## start GIVEN ENTRIES

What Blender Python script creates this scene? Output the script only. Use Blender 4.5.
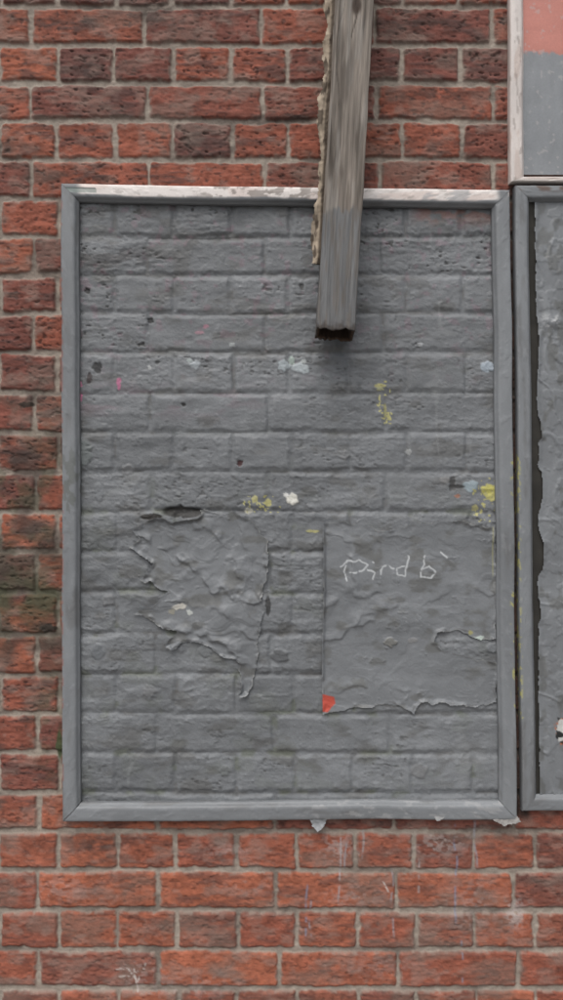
import bpy, math
import numpy as np
S=0.00192; CU=281.5; CV=500.0; CZ=1.5; D=1.5; DP=D/S
for o in list(bpy.data.objects): bpy.data.objects.remove(o)
scene=bpy.context.scene

# ---------------- noise ----------------
def hsh(ix,iy,seed):
    ix=ix.astype(np.int64).astype(np.uint32); iy=iy.astype(np.int64).astype(np.uint32)
    h=ix*np.uint32(374761393)+iy*np.uint32(668265263)+np.uint32((seed*2246822519+12345)&0xffffffff)
    h=(h^(h>>np.uint32(13)))*np.uint32(1274126177)
    h=(h^(h>>np.uint32(16)))*np.uint32(2246822519)
    h=h^(h>>np.uint32(15))
    return (h.astype(np.float64)/4294967296.0)
def vn(x,y,seed):
    x=np.asarray(x,dtype=np.float64); y=np.asarray(y,dtype=np.float64)
    x,y=np.broadcast_arrays(x,y)
    x0=np.floor(x); y0=np.floor(y); fx=x-x0; fy=y-y0
    fx=fx*fx*(3-2*fx); fy=fy*fy*(3-2*fy)
    a=hsh(x0,y0,seed); b=hsh(x0+1,y0,seed); c=hsh(x0,y0+1,seed); d=hsh(x0+1,y0+1,seed)
    return (a*(1-fx)+b*fx)*(1-fy)+(c*(1-fx)+d*fx)*fy
def fbm(x,y,seed,o=4,g=0.5):
    r=0;a=1;t=0
    for i in range(o):
        r=r+a*vn(x*(2**i)+i*17.3,y*(2**i)+i*9.1,seed+i*7); t+=a; a*=g
    return r/t
def ss(a,b,x):
    t=np.clip((x-a)/(b-a),0,1); return t*t*(3-2*t)
def mix(c,d,m):
    d=np.asarray(d,dtype=float)
    return c*(1-m[...,None])+d*m[...,None]
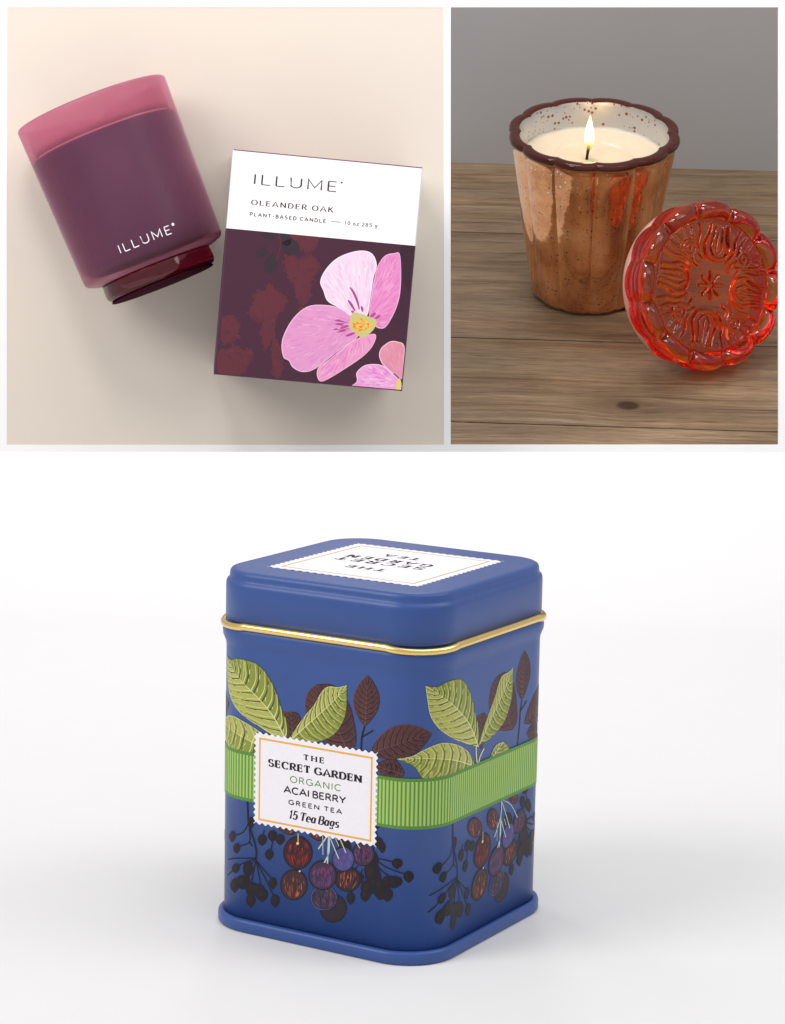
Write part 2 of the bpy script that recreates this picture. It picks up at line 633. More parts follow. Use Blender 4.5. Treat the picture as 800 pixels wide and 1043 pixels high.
fruit(C7, 286, 282, 48, 68, 6.517, L(80, 42, 44), [ORG, L(126, 64, 54), INK, DKR], 3.1, None, 26)
fruit(C7, 545, 85, 28, 40, 6.517, L(84, 34, 44), [RED, PUR, INK], 3.0, None, 16)
WHT = L(196, 206, 190)
for q in ([(145, 155), (170, 215)], [(60, 140), (62, 272)]):
    art.stroke([C6(*p) for p in q], .33, WHT, 5, None, 6)
art.stroke([C5(526, 262), C5(526, 320)], .4, L(228, 196, 150), 5)
art.ell(*C5(523, 328), 1.4, 1.5, L(236, 200, 150), 5)
art.ell(*C5(537, 517), .9, .9, L(220, 210, 190), 5)
for q in ([(462, 100), (458, 200), (415, 345)], [(465, 110), (490, 190), (517, 285)], [(475, 100), (525, 130), (568, 215)], [(458, 205), (455, 330), (436, 415)], [(456, 210), (448, 410)], [(460, 235), (490, 345)]):
    art.stroke([C7(*p) for p in q], .33, WHT, 5, None, 6)
# green leaves
leaf([(385, 575), (330, 440), (240, 335), (150, 268), (80, 222)],
     [(385, 575), (270, 540), (170, 480), (110, 400), (90, 300), (80, 222)],
     [(385, 575), (388, 480), (365, 380), (340, 270), (290, 187), (210, 195), (150, 225), (80, 222)], (GRN_B, GRN, GRN_D, GRN_L), 5.5, C8, veins=11, hatch=4)
leaf([(-28, 510), (80, 410), (170, 330), (240, 260), (285, 205)],
     [(-28, 510), (-5, 460), (60, 370), (110, 310), (150, 240), (185, 212), (240, 215), (285, 205)],
     [(-28, 510), (60, 517), (140, 506), (210, 475), (260, 410), (283, 330), (285, 205)], GC2, 5.5, C4, veins=11, hatch=4)
leaf([(362, 690), (250, 655), (120, 645), (0, 645), (-86, 648)],
     [(362, 690), (335, 620), (275, 572), (180, 555), (80, 590), (0, 632), (-86, 648)],
     [(362, 690), (300, 745), (200, 790), (70, 765), (10, 690), (-86, 648)], GC2, 5.6, C8, veins=10, hatch=4)
leaf([(440, 690), (480, 620), (530, 548)], [(440, 690), (462, 620), (490, 568), (530, 548)], [(440, 690), (510, 660), (562, 610), (556, 568), (530, 548)], GC2, 5.6, C8, veins=6)
art.stroke([C8(372, 560), C8(372, 620), C8(380, 690)], .5, GRN_L, 5.9, None, 6)
art.stroke([C8(418, 585), C8(392, 640), C8(386, 690)], .5, GRN_L, 5.9, None, 6)

# --- ribbon band round the tin, and the label on its front
zt = (uv(300, 776)[1] + uv(390, 790.5)[1] + uv(440, 787)[1]) / 3
zt = uv(388, 790)[1]
zb_ = uv(388, 842)[1]
rib = Art(None)
NR = 58
CUTS_1 = [LL + ARC * i / 12 for i in range(0, 13)]
rib.poly([(-PER / 2, zb_), (PER / 2, zb_), (PER / 2, zt), (-PER / 2, zt)], L(88, 136, 58), 0, True)
for i in range(NR):
    x0 = -PER / 2 + PER * i / NR
    w = PER / NR
    rib.poly([(x0 + .30 * w, zb_ + .025), (x0 + .95 * w, zb_ + .025), (x0 + .95 * w, zt - .025), (x0 + .30 * w, zt - .025)], L(148, 186, 92), .9, True)
    rib.poly([(x0 + .48 * w, zb_ + .025), (x0 + .72 * w, zb_ + .025), (x0 + .72 * w, zt - .025), (x0 + .48 * w, zt - .025)], L(172, 202, 114), 1.6, True)

lab = Art(None)
sl, sr = uv(259, 792)[0], uv(385, 814)[0]
tl_, bl_ = uv(260, 745.5)[1], uv(258.5, 839)[1]
tr_, br_ = uv(386, 765)[1], uv(384, 863)[1]
zt2, zb2 = (tl_ + tr_) / 2, (bl_ + br_) / 2


def deckle(x0, x1, y0, y1, nx, ny, amp):
    pts = []
    for (ax, ay, bx, by, n, ox, oy) in ((x0, y0, x1, y0, nx, 0, 1), (x1, y0, x1, y1, ny, -1, 0), (x1, y1, x0, y1, nx, 0, -1), (x0, y1, x0, y0, ny, 1, 0)):
        for i in range(n * 6):
            f = i / (n * 6)
            k = amp * (1 - math.cos(2 * math.pi * f * n)) / 2
            pts.append((ax + (bx - ax) * f + ox * k, ay + (by - ay) * f + oy * k))
    return pts


lab.poly(deckle(sl, sr, zb2, zt2, 20, 16, .017), L(240, 237, 242), 0, True)
OR = L(238, 170, 62)


def frame_line(a, x0, x1, y0, y1, w, col, lay):
    a.poly([(x0, y0), (x1, y0), (x1, y0 + w), (x0, y0 + w)], col, lay, True)
    a.poly([(x0, y1 - w), (x1, y1 - w), (x1, y1), (x0, y1)], col, lay, True)
    a.poly([(x0, y0 + w), (x0 + w, y0 + w), (x0 + w, y1 - w), (x0, y1 - w)], col, lay, True)
    a.poly([(x1 - w, y0 + w), (x1, y0 + w), (x1, y1 - w), (x1 - w, y1 - w)], col, lay, True)


fx0, fx1 = uv(*CL(75, 330))[0], uv(*CL(691, 410))[0]
fz1 = (uv(*CL(76, 92))[1] + uv(*CL(695, 186))[1]) / 2
fz0 = (uv(*CL(73, 546))[1] + uv(*CL(688, 642))[1]) / 2
frame_line(lab, fx0, fx1, fz0, fz1, .014, OR, 1)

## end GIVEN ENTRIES

TASK TO CARRY OUT =>
From the first line above to the line containing "scene=bpy.context.scene", repeat each line exactly. Pictures stay out.

COMPLETED TASK =>
What Blender Python script creates this scene? Output the script only. Use Blender 4.5.
import bpy, math
import numpy as np
S=0.00192; CU=281.5; CV=500.0; CZ=1.5; D=1.5; DP=D/S
for o in list(bpy.data.objects): bpy.data.objects.remove(o)
scene=bpy.context.scene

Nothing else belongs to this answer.